The court holds that Khanna has also presented evidence that creates a genuine issue of material fact on the issue of "but for" causation. Park Place asserts that it had a legitimate nondiscriminatory reason-Khanna's failure to meet the terms of his probation — for terminating Khanna. The court has already considered this explanation under its discussion of Khanna's discrimination claims, see supra § II(B)(2)-(3), and holds that although Park Place has met its burden of production, a reasonable jury could find that the explanation is pretextual. Therefore, the court denies Park Place's motion for summary judgment on Khanna's retaliation claim.
IV
Park Place moves for summary judgment dismissing Khanna's tortious interference claim.

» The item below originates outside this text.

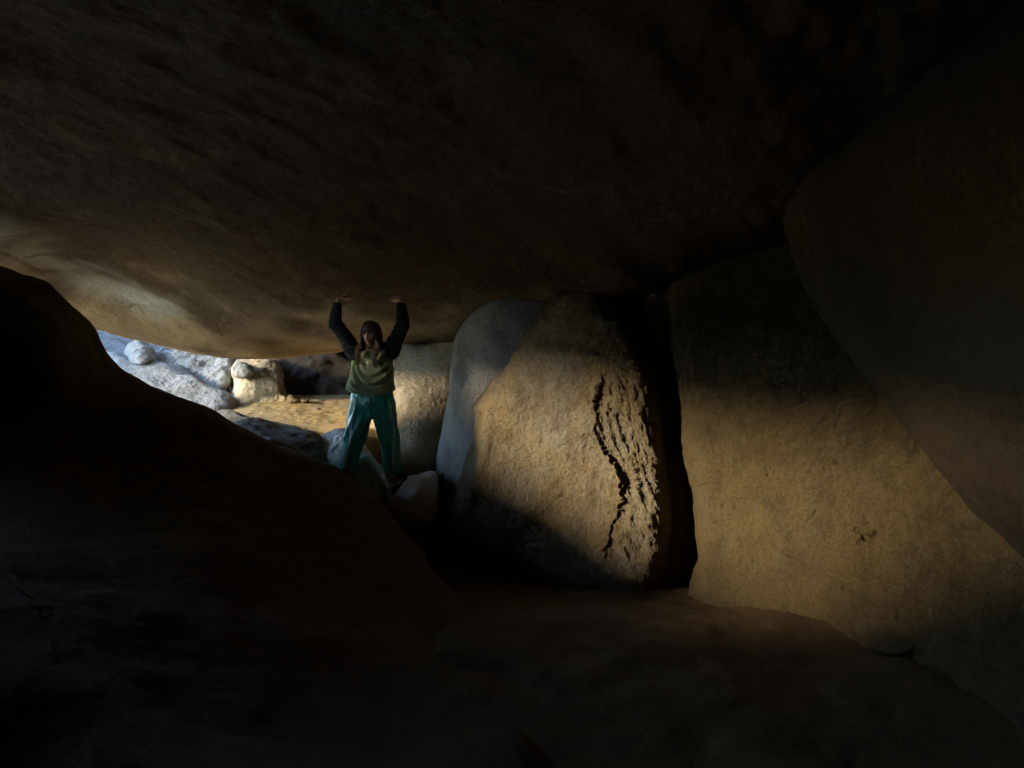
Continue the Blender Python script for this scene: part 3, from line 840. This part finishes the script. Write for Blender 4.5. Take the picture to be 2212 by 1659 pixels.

After Park Place discharged Khanna, he eventually obtained employment at Auto Showcase. See Ds. App. 11, 69. In the "Factual Background" section of his first amended complaint, Khanna alleges that Steele called the General Manager of Auto Showcase, told him of Khanna's lawsuit, and described Khanna as a "troublemaker." See P. 1st Am. Compl. ¶ 15. Khanna incorporates these facts by reference and alleges that they "constitute tortious interference with the business relations and/or contract between Khanna and his subsequent employer." Id ¶ 33. Arguing that Khanna's "subsequent employer" was the first dealership at which he worked, not Auto Showcase, Park Place argues that Khanna has no evidence that it interfered with Khanna's employment at the first dealership. Khanna concedes this point and argues instead that his tortious interference claim clearly refers to his employment with Auto Showcase, not the first dealership. The court agrees. Although Khanna's reference to his "subsequent" employer is not in all respects clear, he does incorporate by reference his factual allegations, which do not even mention the first dealership. Because Park Place has not demonstrated that it is entitled to summary judgment on Khanna's claim that it tortiously interfered with his Auto Showcase employment, the court denies the motion.
* * *
Park Place's July 5, 2000 motion for summary judgment is denied.